_DATA SHOWN_
════════
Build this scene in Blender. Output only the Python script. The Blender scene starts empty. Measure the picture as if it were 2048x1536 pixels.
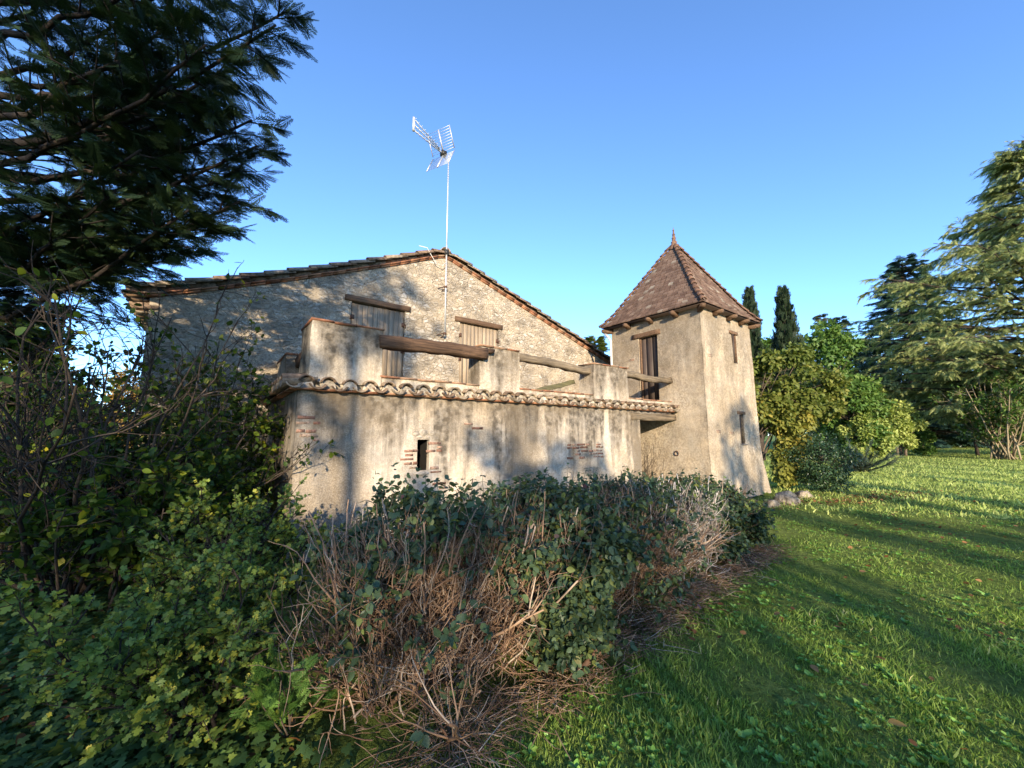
import bpy, math
import numpy as np
from math import radians as R, sin, cos, pi

# ------------------------------------------------------------------ camera, sky, sun, exposure
scene = bpy.context.scene
COL = scene.collection
F_PX, PITCH, YAW, CAM_H = 798.0, math.atan(102 / 798.0), R(53.2), 1.6
cam_data = bpy.data.cameras.new("camera")
cam = bpy.data.objects.new("camera", cam_data)
COL.objects.link(cam)
cam_data.sensor_width = 36.0
cam_data.lens = F_PX / 2048.0 * 36.0
cam_data.clip_start, cam_data.clip_end = 0.05, 3000.0
cam.location = (0, 0, CAM_H)
cam.rotation_euler = (pi / 2 + PITCH, 0, YAW - pi / 2)
scene.camera = cam

SUN_EL, SUN_AZ = R(14.0), R(60.0)            # SUN_AZ: direction the light travels, from +X towards +Y
sun_data = bpy.data.lights.new("sun", 'SUN')
sun_data.energy = 3.0
sun_data.angle = R(0.5)
sun_data.color = (1.0, 0.83, 0.60)
sun = bpy.data.objects.new("sun", sun_data)
COL.objects.link(sun)
sun.rotation_euler = (pi / 2 - SUN_EL, 0, SUN_AZ - pi / 2)
world = bpy.data.worlds.new("World")
scene.world = world
world.use_nodes = True
wn = world.node_tree
sky = wn.nodes.new("ShaderNodeTexSky")
sky.sky_type = 'NISHITA'
sky.sun_disc = False
sky.sun_elevation = SUN_EL
sky.sun_rotation = pi / 2 - (SUN_AZ + pi)    # clockwise from +Y, towards where the sun stands
sky.air_density, sky.dust_density, sky.ozone_density = 0.7, 0.2, 4.2
bg = wn.nodes["Background"]
wn.links.new(sky.outputs[0], bg.inputs[0])
bg.inputs[1].default_value = 0.15
scene.view_settings.view_transform = 'Standard'
scene.view_settings.look = 'None'
scene.view_settings.exposure = 1.85
scene.view_settings.gamma = 1.0
scene.cycles.max_bounces = 5
scene.cycles.diffuse_bounces = 3
scene.cycles.glossy_bounces = 2
scene.cycles.transmission_bounces = 3
scene.cycles.transparent_max_bounces = 4

rng = np.random.default_rng(11)
FH = np.array([cos(YAW), sin(YAW), 0.0])      # horizontal view direction
RT = np.array([sin(YAW), -cos(YAW), 0.0])     # to the right of it
SQ = np.array([sin(SUN_AZ), -cos(SUN_AZ), 0]) # across the sunlight
SP = np.array([cos(SUN_AZ), sin(SUN_AZ), 0])  # along it


def gp(a, b, z=0.0):
    """ground position: a metres ahead of the camera, b to the right"""
    v = FH * a + RT * b
    return np.array([v[0], v[1], z])


def at(px, py, a):
    """point seen at photo position px, py, standing a metres ahead"""
    ty = (768 - py) / F_PX
    d = FH * (cos(PITCH) - sin(PITCH) * ty) + RT * (px - 1024) / F_PX
    t = a / (cos(PITCH) - sin(PITCH) * ty)
    p = d * t
    return np.array([p[0], p[1], CAM_H + t * (sin(PITCH) + cos(PITCH) * ty)])


# ------------------------------------------------------------------ helpers: objects
def nrm(v):
    return v / np.maximum(np.linalg.norm(v, axis=-1, keepdims=True), 1e-9)


def tag(o, label=None, cat=None, group=None, kind=None):
    if label: o["label"] = label
    if cat: o["category"] = cat
    if group: o["group"] = group
    if kind: o["kind"] = kind
    return o


def thing(name, label, cat, loc=(0, 0, 0), group=None):
    o = bpy.data.objects.new(name, None)
    o.empty_display_size = 0.2
    o.location = [float(c) for c in loc]
    COL.objects.link(o)
    return tag(o, label, cat, group)


class B:
    """collects faces; build() links them as one mesh object"""
    def __init__(self):
        self.V, self.F, self.A, self.n = [], [], [], 0

    def add(self, V, F, rnd=None):
        V = np.asarray(V, float).reshape(-1, 3)
        F = np.asarray(F, int)
        if F.ndim == 1: F = F[None]
        if rnd is None: rnd = rng.random()
        a = np.broadcast_to(np.asarray(rnd, float), (len(F),)).copy()
        self.V.append(V); self.F.append(F + self.n); self.A.append(a)
        self.n += len(V)
        return self

    def box(self, lo, hi, rnd=None, jit=0.0):
        x0, y0, z0 = lo; x1, y1, z1 = hi
        V = np.array([(x0, y0, z0), (x1, y0, z0), (x1, y1, z0), (x0, y1, z0), (x0, y0, z1), (x1, y0, z1), (x1, y1, z1), (x0, y1, z1)], float)
        if jit: V += rng.uniform(-jit, jit, V.shape)
        return self.add(V, [(0, 3, 2, 1), (4, 5, 6, 7), (0, 1, 5, 4), (1, 2, 6, 5), (2, 3, 7, 6), (3, 0, 4, 7)], rnd)

    def tubes(self, P, r0, r1, sides=4, rnd=None, cap=True):
        """P: (N,K,3) polylines, radius from r0 to r1"""
        P = np.asarray(P, float)
        if P.ndim == 2: P = P[None]
        N, K, _ = P.shape
        r0 = np.broadcast_to(np.asarray(r0, float), (N,)); r1 = np.broadcast_to(np.asarray(r1, float), (N,))
        T = nrm(np.gradient(P, axis=1))
        ref = np.where(np.abs(T[:, :1, 2:3]) > .8, np.array([1., 0, 0]), np.array([0, 0, 1.]))
        U = nrm(np.cross(T, np.broadcast_to(ref, T.shape)))
        W = np.cross(T, U)
        rad = r0[:, None] + (r1 - r0)[:, None] * np.linspace(0, 1, K)[None]
        ang = np.arange(sides) * 2 * pi / sides
        V = P[:, :, None] + rad[:, :, None, None] * (U[:, :, None] * np.cos(ang)[None, None, :, None] + W[:, :, None] * np.sin(ang)[None, None, :, None])
        i = np.arange(N)[:, None, None] * K * sides; k = np.arange(K - 1)[None, :, None] * sides; s = np.arange(sides)[None, None]
        s2 = (s + 1) % sides
        F = np.stack(np.broadcast_arrays(i + k + s, i + k + s2, i + k + sides + s2, i + k + sides + s), -1).reshape(-1, 4)
        if rnd is None: rnd = rng.random(N)
        rn = np.repeat(np.broadcast_to(np.asarray(rnd, float), (N,)), (K - 1) * sides)
        base = self.n
        self.add(V, F, rn)
        if cap:
            for kk, rev in ((0, True), (K - 1, False)):
                C = np.arange(N)[:, None] * K * sides + kk * sides + np.arange(sides)[None]
                if rev: C = C[:, ::-1]
                self.F.append(C + base); self.A.append(np.broadcast_to(np.asarray(rnd, float), (N,)).copy())
        return self

    def lathe(self, prof, c, sides=12, rnd=None):
        prof = np.array(prof, float); K = len(prof)
        ang = np.arange(sides) * 2 * pi / sides
        V = np.stack([c[0] + prof[:, :1] * np.cos(ang), c[1] + prof[:, :1] * np.sin(ang), c[2] + prof[:, 1:2] + 0 * ang], -1)
        k = np.arange(K - 1)[:, None] * sides; s = np.arange(sides)[None]; s2 = (s + 1) % sides
        return self.add(V, np.stack([k + s, k + s2, k + sides + s2, k + sides + s], -1).reshape(-1, 4), rnd)

    def scatter(self, tv, tf, P, D, N, S, rnd=None):
        """copies of a small template: y axis along D, z axis towards N, size S"""
        P = np.asarray(P, float); n = len(P)
        if n == 0: return self
        D = nrm(np.asarray(D, float))
        X = nrm(np.cross(D, N)); Z = np.cross(X, D)
        S = np.broadcast_to(np.asarray(S, float), (n,))
        V = P[:, None] + S[:, None, None] * (tv[None, :, :1] * X[:, None] + tv[None, :, 1:2] * D[:, None] + tv[None, :, 2:3] * Z[:, None])
        Fx = (np.arange(n)[:, None, None] * len(tv) + tf[None]).reshape(-1, tf.shape[1])
        if rnd is None: rnd = rng.random(n)
        return self.add(V, Fx, np.repeat(rnd, len(tf)))

    def build(self, name, mat, parent=None, smooth=False):
        me = bpy.data.meshes.new(name)
        V = np.concatenate(self.V).astype(np.float32)
        loops = np.concatenate([f.ravel() for f in self.F]).astype(np.int32)
        tot = np.concatenate([np.full(len(f), f.shape[1]) for f in self.F]).astype(np.int32)
        start = np.concatenate([[0], np.cumsum(tot)[:-1]]).astype(np.int32)
        me.vertices.add(len(V)); me.vertices.foreach_set("co", V.ravel())
        me.loops.add(len(loops)); me.loops.foreach_set("vertex_index", loops)
        me.polygons.add(len(tot)); me.polygons.foreach_set("loop_start", start); me.polygons.foreach_set("loop_total", tot)
        at_ = me.attributes.new("rnd", 'FLOAT', 'FACE')
        at_.data.foreach_set("value", np.concatenate(self.A).astype(np.float32))
        me.update(calc_edges=True)
        if smooth:
            me.polygons.foreach_set("use_smooth", np.ones(len(tot), bool))
        me.materials.append(mat)
        o = bpy.data.objects.new(name, me)
        COL.objects.link(o)
        if parent is not None:
            o.parent = parent
            o.location = [-c for c in parent.location] if parent.type == 'EMPTY' else (0, 0, 0)
        return o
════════
Skip every picture and return the lines above from the top through the one that contains "from math import radians as R, sin, cos, pi".

Build this scene in Blender. Output only the Python script. The Blender scene starts empty. Measure the picture as if it were 2048x1536 pixels.
import bpy, math
import numpy as np
from math import radians as R, sin, cos, pi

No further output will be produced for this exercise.